News / Toronto

Aggressive driving deaths in Ontario spike 80 per cent

Road safety advocates say it’s time for policymakers and city planners to focus more on law enforcement and infrastructure improvement.

A scene of a recent fatal crash in Mississauga.

File / Torstar News Service Order this photo

A scene of a recent fatal crash in Mississauga.

Aggressive driving is at an all-time high in Ontario and local road safety advocates say it’s time for policymakers and city planners to focus more on law enforcement and infrastructure improvement.

The Ontario Provincial Police’s latest report on road safety indicates an 80 per cent spike in fatalities caused by dangerous driving in 2017. Twenty-seven people have been killed in road crashes so far this year, compared to 15 at the same time last year.

“It’s really frustrating for us,” said OPP Sgt. Kerry Schmidt. “We see people in a hurry, in a rush, every single day, trying to make up for lost time and in doing so they’re putting themselves and everyone in their vicinity in danger.”

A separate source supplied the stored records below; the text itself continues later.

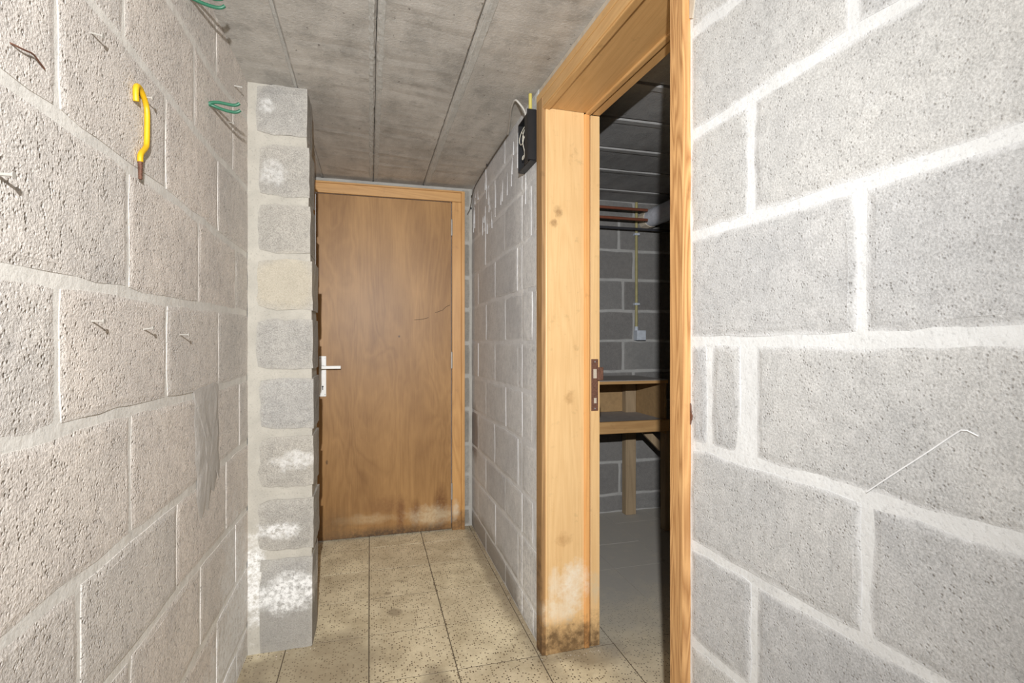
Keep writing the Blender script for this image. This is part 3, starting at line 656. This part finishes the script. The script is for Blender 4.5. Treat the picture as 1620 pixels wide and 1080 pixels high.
dc = tag(link('corner_cable', b, M_cable_dark, smooth=True), 'thin dark cable along the top corner of the partition wall', 'cable')
for y, z in ((2.75, 2.112), (3.19, 2.062), (3.222, 1.995)):
    b = bmesh.new(); tube(b, [(.616, y, z), (.606, y, z)], .0055, 8); link('cable_clip', b, M_black, dc)

# ------------------------------------------------------------ side room: pipes, conduit, shelves
for z, lab in ((2.030, 'upper brown copper pipe across the side room wall'), (1.965, 'lower brown copper pipe across the side room wall')):
    b = bmesh.new(); tube(b, [(.845, 3.10, z), (1.3, 3.10, z), (1.775, 3.10, z)], .0095, 12)
    tag(link('copper_pipe', b, M_copper, smooth=False), lab, 'pipe', 'copper pipes in the side room')
b = bmesh.new(); tube(b, [(.845, 3.16, 1.915), (2.85, 3.16, 1.915)], .0085, 10)
tag(link('iron_pipe', b, M_iron), 'thin black pipe just below the copper pipes', 'pipe')
dr = empty('drain_pipe', (1.85, 2.5, 2.0), 'thick grey drain pipe under the side room ceiling', 'pipe')
b = bmesh.new(); tube(b, [(1.85, 1.2, 2.0), (1.85, 3.0, 2.0), (1.85, 3.19, 2.0)], .060, 28); link('pipe_run', b, M_drain, dr, smooth=False)
b = bmesh.new(); tube(b, [(1.846, 3.17, 1.998), (1.846, 3.236, 1.998)], lambda t: .062 + .006 * math.sin(t * 7), 11); link('plaster_surround', b, M_plaster, dr)
cv = empty('surface_conduit', (1.762, 3.225, 1.25), 'yellowed conduit running down the side room wall to a grey box', 'conduit')
b = bmesh.new(); tube(b, [(1.762, 3.222, 1.262), (1.762, 3.222, 1.7), (1.762, 3.222, 2.112)], .0095, 12); link('tube', b, M_conduit_room, cv)
for z in (1.893, 1.416):
    b = bmesh.new(); box(b, WORLD, (1.744, 1.782), (z - .008, z + .008), (3.208, 3.239), .002); link('clip', b, M_box, cv)
sb = empty('switch_box', (1.783, 3.22, 1.166), 'small square grey electrical box at the foot of the conduit', 'switch box')
b = bmesh.new(); box(b, WORLD, (1.748, 1.814), (1.168, 1.236), (3.185, 3.238), .003, seg=2); link('box_body', b, M_box, sb)
b = bmesh.new(); box(b, WORLD, (1.750, 1.812), (1.170, 1.234), (3.180, 3.186), .002); link('cover', b, M_box, sb)
b = bmesh.new(); tube(b, [(1.762, 3.222, 1.235), (1.762, 3.222, 1.262)], lambda t: .014 if t < .6 else .012, 12); link('gland', b, M_box, sb)

sh = empty('shelving_unit', (1.3, 3.0, 0), 'home-made wooden shelving with two grimy shelves in the side room', 'shelves')
wp('shelf_board', M_shelf, sh, ((.86, 1.745), (2.80, 3.215), (.926, .930)), bev=0)
wp('shelf_edge', M_shelf_wood, sh, ((.86, 1.745), (2.80, 3.215), (.908, .9255)), bev=.001)
wp('lower_shelf', M_shelf, sh, ((.86, 1.728), (2.812, 3.215), (.672, .687)), bev=.001)
wp('front_rail', M_shelf_wood, sh, ((.86, 1.745), (2.786, 2.811), (.620, .689)), bev=.002)
wp('back_panel', M_board, sh, ((.86, 1.728), (3.216, 3.224), (.688, .907)), bev=0)
wp('side_panel', M_board, sh, ((1.729, 1.741), (2.812, 3.224), (.60, .907)), bev=.001)
for x0, y0, y1 in ((1.650, 3.160, 3.215), (.862, 3.160, 3.215)):
    wp('post', M_post, sh, ((x0, x0 + .076), (y0, y1), (0, .907)), bev=.002)
for x0 in (1.742, .862):
    wp('post', M_post, sh, ((x0, x0 + .06), (2.830, 2.885), (0, .619)), bev=.002)
b = bmesh.new(); prism(b, Frame((0, 2.9, 0), (1, 0, 0), (0, 1, 0)), [(1.60, .618), (1.66, .618), (1.742, .54), (1.742, .48)], (-.012, .012)); link('brace', b, M_post, sh)

# rough beige plaster at the top of the near jamb, and crumbs of fallen mortar along the walls
b = bmesh.new(); prism(b, FN, [(.869, 1.84), (.878, 1.835), (.884, 1.86), (.892, 1.90), (.889, 1.96), (.894, 2.03), (.885, 2.10), (.869, 2.11)], (-.004, .003))
link('plaster_patch', b, M_plaster, wn)
b = bmesh.new(); rr = random.Random(5)
for i in range(170):
    k = rr.random()
    if k < .45: x, y = .612 - abs(rr.gauss(0, .012)), rr.uniform(1.9, 3.2)
    elif k < .7: x, y = rr.uniform(.60, .84), 1.808 - abs(rr.gauss(0, .012))
    elif k < .85: x, y = rr.uniform(-.42, -.2), 2.10 - abs(rr.gauss(0, .015))
    else: x, y = rr.uniform(-.35, .5), rr.uniform(1.6, 3.1)
    r = rr.uniform(.0008, .0028)
    vs = [b.verts.new((x + r * rr.uniform(.6, 1.2) * math.cos(a), y + r * rr.uniform(.6, 1.2) * math.sin(a), .0004)) for a in (0, 1.3, 2.5, 3.8, 5.1)]
    t = b.verts.new((x, y, r * 1.1))
    for q in range(5): b.faces.new((vs[q], vs[(q + 1) % 5], t))
tag(link('mortar_crumbs', b, M_plaster, None, origin=(.2, 2.4, 0)), 'fine mortar crumbs scattered on the tiles along the walls', 'rubble', kind='stuff')
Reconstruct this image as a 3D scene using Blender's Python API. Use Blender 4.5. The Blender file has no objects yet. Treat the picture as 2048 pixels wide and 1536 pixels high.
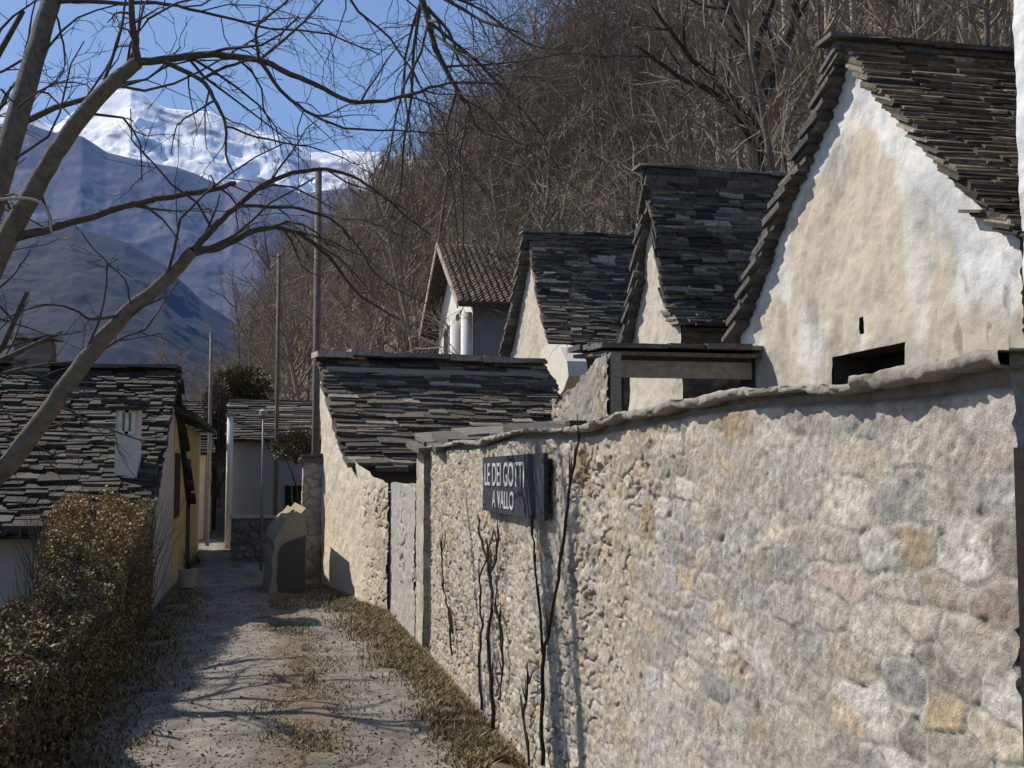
import bpy, math, random
import numpy as np
from mathutils import Vector, Matrix

R = math.radians
sc = bpy.context.scene
col = sc.collection
random.seed(7)

# ------------------------------------------------------------------ camera, sky, sun, exposure
FPX = 2328.0                                   # focal length in photo pixels (photo is 2048 x 1536)
YAW, PITCH = R(12.0), math.atan(178.0 / FPX)
CAM = Vector((0, 0, 1.6))
fw = Vector((math.sin(YAW) * math.cos(PITCH), math.cos(YAW) * math.cos(PITCH), math.sin(PITCH)))
rt = Vector((math.cos(YAW), -math.sin(YAW), 0))
up = rt.cross(fw)
cd = bpy.data.cameras.new('camera'); cam = bpy.data.objects.new('camera', cd); col.objects.link(cam)
cd.sensor_width = 36; cd.lens = FPX / 2048 * 36; cd.clip_start = 0.05; cd.clip_end = 40000
cam.matrix_world = Matrix.Translation(CAM) @ Matrix((rt, up, -fw)).transposed().to_4x4()
sc.camera = cam

SUN_AZ, SUN_EL = R(37), R(45)                  # azimuth measured from -X towards +Y
sdir = Vector((-math.cos(SUN_EL) * math.cos(SUN_AZ), math.cos(SUN_EL) * math.sin(SUN_AZ), math.sin(SUN_EL)))
w = bpy.data.worlds.new('World'); sc.world = w; w.use_nodes = True
nt = w.node_tree
sky = nt.nodes.new('ShaderNodeTexSky'); sky.sky_type = 'NISHITA'; sky.sun_disc = False
sky.sun_elevation = SUN_EL; sky.sun_rotation = math.atan2(sdir.x, sdir.y)
sky.altitude = 400; sky.air_density = 1.0; sky.dust_density = 0.6; sky.ozone_density = 1.2
nt.nodes['Background'].inputs['Strength'].default_value = 0.10
nt.links.new(sky.outputs[0], nt.nodes['Background'].inputs[0])
sl = bpy.data.lights.new('sun', 'SUN'); sl.energy = 5.0; sl.angle = R(0.5); sl.color = (1.0, 0.912, 0.785)
so = bpy.data.objects.new('sun', sl); col.objects.link(so); so.location = (-40, 30, 50)
so.rotation_euler = sdir.to_track_quat('Z', 'Y').to_euler()
vs = sc.view_settings; vs.view_transform = 'Standard'; vs.look = 'None'; vs.exposure = 0.42; vs.gamma = 1
sc.cycles.use_denoising = True
sc.cycles.max_bounces = 6; sc.cycles.diffuse_bounces = 3; sc.cycles.glossy_bounces = 2; sc.cycles.volume_bounces = 0

# ------------------------------------------------------------------ helpers
def ray(px, py): return fw + rt * ((px - 1024) / FPX) + up * ((768 - py) / FPX)
def onX(px, py, X): d = ray(px, py); return CAM + d * (X / d.x)
def onY(px, py, Y): d = ray(px, py); return CAM + d * (Y / d.y)
def onZ(px, py, Z=0.0): d = ray(px, py); return CAM + d * ((Z - CAM.z) / d.z)
def at(px, py, dist): return CAM + ray(px, py) * dist

_rng = np.random.RandomState(11)
_lat = _rng.rand(256, 256)
def vn(x, y):
    xi = np.floor(x).astype(int); yi = np.floor(y).astype(int)
    fx = x - xi; fy = y - yi; fx = fx * fx * (3 - 2 * fx); fy = fy * fy * (3 - 2 * fy)
    a = _lat[xi & 255, yi & 255]; b = _lat[(xi + 1) & 255, yi & 255]
    c = _lat[xi & 255, (yi + 1) & 255]; d = _lat[(xi + 1) & 255, (yi + 1) & 255]
    return (a * (1 - fx) + b * fx) * (1 - fy) + (c * (1 - fx) + d * fx) * fy
def fbm(x, y, o=4):
    x = np.asarray(x, float); y = np.asarray(y, float); s = 0; a = .5; n = 0
    for i in range(o):
        s = s + a * vn(x * 2 ** i + 17.3 * i, y * 2 ** i + 5.1 * i); n += a; a *= .5
    return s / n
def sstep(a, b, x):
    t = np.clip((x - a) / (b - a), 0, 1); return t * t * (3 - 2 * t)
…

Incidents of speeding, tailgating, running through red lights and driving over the shoulder on highways are all examples of drivers not paying attention to the world around them, said Schmidt. At least half of the people killed in car crashes this year were driving properly, but were involved in collisions with people who weren’t, he added.

Schmidt did not have a breakdown of the stats for Toronto or the GTA but warned as summer approaches and even more people prepare for road trips and “cruising,” it’s important for drivers to change their mindset.

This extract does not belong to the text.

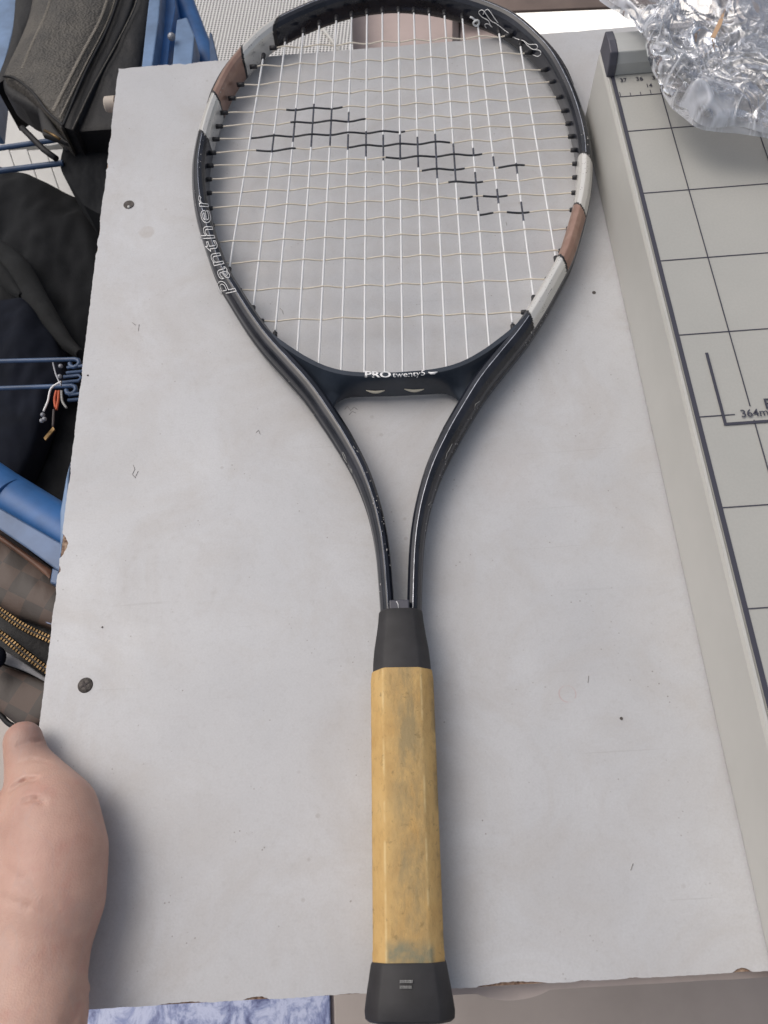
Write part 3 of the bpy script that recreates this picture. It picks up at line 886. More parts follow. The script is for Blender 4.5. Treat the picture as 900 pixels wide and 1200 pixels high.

“I just wish people could learn from other people’s mistakes. All we need is a cooperative spirit on the road,” he said.

Maureen Coyle of pedestrian advocacy group Walk Toronto said the high jump shows the city and the province are still far away from realizing the Vision Zero target.

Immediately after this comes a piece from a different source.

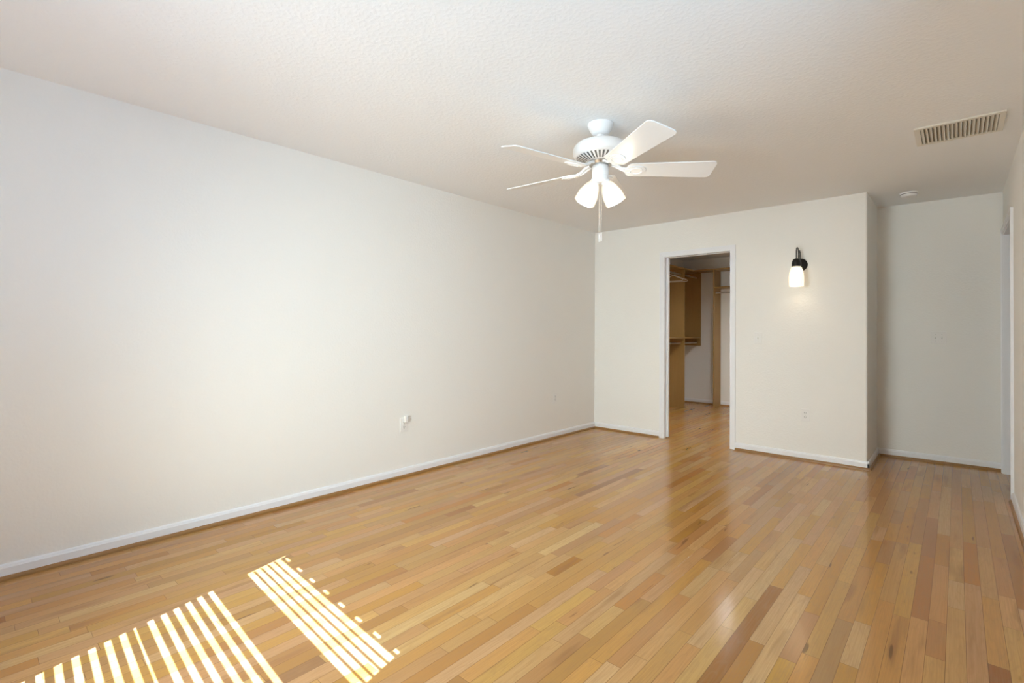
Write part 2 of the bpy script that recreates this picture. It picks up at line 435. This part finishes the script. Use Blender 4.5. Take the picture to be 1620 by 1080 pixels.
baseboard('baseboard_right', [((XR, -.7), (XR, RY0-CW-.006), (-1, 0))])
baseboard('baseboard_closet', [((CX0, CY1), (XC-.12, CY1), (0, -1))])

# ------------------------------------------------------------------ closet doorway: casing, jambs, pocket door
def casing_piece(bm, u0, u1, z0, z1, put):
    for a, b, d in ((0, 1, .012),):
        box(bm, u0, u1, 0, d, z0, z1, tf=put)
def far_put(p): return Vector((p.x, YF-p.y, p.z))
def right_put(p): return Vector((XR-p.y, p.x, p.z))
def casing(bm, a, b, top, put):
    # flat outer band, a raised rib and a thinner inner lip
    for (o0, o1, d) in ((.004, .022, .011), (.022, .040, .014), (.040, CW, .017)):
        box(bm, a-o1, a-o0, 0, d, 0, top+o1, tf=put)
        box(bm, b+o0, b+o1, 0, d, 0, top+o1, tf=put)
        box(bm, a-o0, b+o0, 0, d, top+o0, top+o1, tf=put)
bm = bmesh.new(); casing(bm, DX0, DX1, DZ, far_put)
door = struct('door_1', bm, M['trim'])
bm = bmesh.new()
for y0, y1 in ((YF-.002, YF+.034), (YF+.086, YF+.122)):           # split jamb on the pocket side
    box(bm, DX0-.018, DX0, y0, y1, 0, DZ)
    box(bm, DX0-.018, DX1+.018, y0, y1, DZ, DZ+.018)
box(bm, DX1, DX1+.018, YF-.002, YF+.122, 0, DZ+.0)
obj('door_jamb', bm, M['trim'], door, bevel=.0015)
bm = boxes((DX0-.0, DX1, YF+.040, YF+.080, DZ+.008, DZ+.018)); obj('door_track', bm, M['screw'], door)
slab = obj('sliding_door', boxes((DX0-.70, DX0+.022, YF+.042, YF+.078, .012, DZ-.002)), M['trim'], door, bevel=.002)
bm = boxes((DX0+.0205, DX0+.0235, YF+.052, YF+.068, .93, 1.0)); obj('edge_pull', bm, M['screw'], slab, bevel=.003)

bm = bmesh.new(); casing(bm, RY0, RY1, DZ, right_put)
door2 = struct('door_2', bm, M['trim'])
bm = boxes((XR-.002, XR+.122, RY0-.018, RY0, 0, DZ), (XR-.002, XR+.122, RY1, RY1+.018, 0, DZ), (XR-.002, XR+.122, RY0-.018, RY1+.018, DZ, DZ+.018), (XR+.045, XR+.08, RY1-.012, RY1, 0, DZ), (XR+.045, XR+.08, RY0, RY1, DZ-.012, DZ))
obj('door_jamb', bm, M['trim'], door2)

# ------------------------------------------------------------------ closet fittings
T = .019
PA, PCY = 7.677, CY1-.012                     # standing panel, end panel on the back wall
XF = -3.222                                   # front edges of the left-hand shelves
ZTOP, ZMID = 2.225, 1.122
unit = thing('closet_organizer', 'maple double-hang closet unit with two shelf levels along the left closet wall', 'closet unit', (CX0, PA, 0))
def cpart(name, bs, parent, mat='maple', bevel=.001):
    p = parent.location
    return obj(name, boxes(*[(a-p.x, b-p.x, c-p.y, d-p.y, e-p.z, g-p.z) for a, b, c, d, e, g in bs]), M[mat], parent, bevel=bevel)
cpart('side_panel', [(CX0, XF, PA, PA+T, 0, ZTOP-T)], unit)
cpart('end_panel', [(CX0, XF+.002, PCY-T, PCY, .976, ZTOP-T)], unit)
cpart('top_shelf', [(CX0, XF, 5.75, CY1-.002, ZTOP-T, ZTOP)], unit)
cpart('middle_shelf', [(CX0, XF, PA+T, PCY-T, ZMID-T, ZMID)], unit)
cpart('middle_shelf', [(CX0, XF, 5.75, PA, ZMID-T, ZMID)], unit)
cpart('side_panel', [(CX0, XF, 5.73, 5.75, 0, ZTOP-T)], unit)
def rod(name, a, b, parent, r_=.0145, mat='chrome'):
    a = Vector(a)-parent.location; b = Vector(b)-parent.location
    bm = bmesh.new(); tube(bm, [a, b], r_, 14)
    o = obj(name, bm, M[mat], parent, smooth=True)
    for p in (a, b):
        d = (Vector(b)-Vector(a)).normalized()*(.012 if p is a else -.012)
        bm = bmesh.new(); tube(bm, [Vector(p), Vector(p)+d], r_+.010, 14)
        obj('rod_socket', bm, M['maple'], o, smooth=True)
    return o
XRD = -3.285
for z in (2.125, 1.028):
    rod('hanging_rod', (XRD, PA+T, z), (XRD, PCY-T, z), unit)
    rod('hanging_rod', (XRD, 5.75, z), (XRD, PA, z), unit)
PBX, YS = -2.893, 8.06                        # partition and shelf front on the back wall
unit2 = thing('closet_shelf_unit', 'maple shelf unit with an upright partition on the closet back wall', 'closet unit', (PBX, YS, 0))
cpart('partition', [(PBX-T, PBX, YS, CY1-.016, 0, ZTOP-T)], unit2)
cpart('top_shelf', [(XF+.004, XC-.13, YS, CY1-.002, ZTOP-T, ZTOP)], unit2)
cpart('hanging_shelf', [(PBX, XC-.13, YS, CY1-.002, 1.914, 1.933)], unit2)
rod('hanging_rod', (PBX, YS+.03, 1.835), (XC-.12, YS+.03, 1.835), unit2)
def make_hanger(label, y, tilt):
    t = thing('clothes_hanger', label, 'hanger', (XRD, y, 2.125), tilt, 'hangers on the closet rod')
    bm = bmesh.new()
    hook = [(.0185*math.cos(a), 0, .0185*math.sin(a)) for a in [R(200)-R(220)*i/10 for i in range(11)]]
    hook += [(.012, 0, -.018), (0, 0, -.035)]
    tube(bm, hook, .002, 8); obj('hook', bm, M['chrome'], t, smooth=True)
    bm = bmesh.new()
    tube(bm, [(-.0, 0, -.03), (-.10, 0, -.075), (-.2, 0, -.118), (-.212, 0, -.13), (-.2, 0, -.14), (0, 0, -.14), (.2, 0, -.14), (.212, 0, -.13), (.2, 0, -.118), (.10, 0, -.075), (0, 0, -.03)], .005, 8)
    obj('hanger_body', bm, M['hanger'], t, smooth=True)
make_hanger('pale plastic hanger on the closet rod, nearest the upright panel', 7.42, R(8))
make_hanger('pale plastic hanger on the closet rod, farther from the upright panel', 7.30, R(-5))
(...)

The city announced an ambitious Vision Zero plan last summer to reduce road deaths within Toronto, but as the OPP stats show, dangerous driving is still an issue throughout the province, she added.

“Our road safety plans are not extensive, and we don’t have the infrastructure needed,” she said, decrying “victim blaming” rhetoric that encourages pedestrians and cyclists to be more vigilant.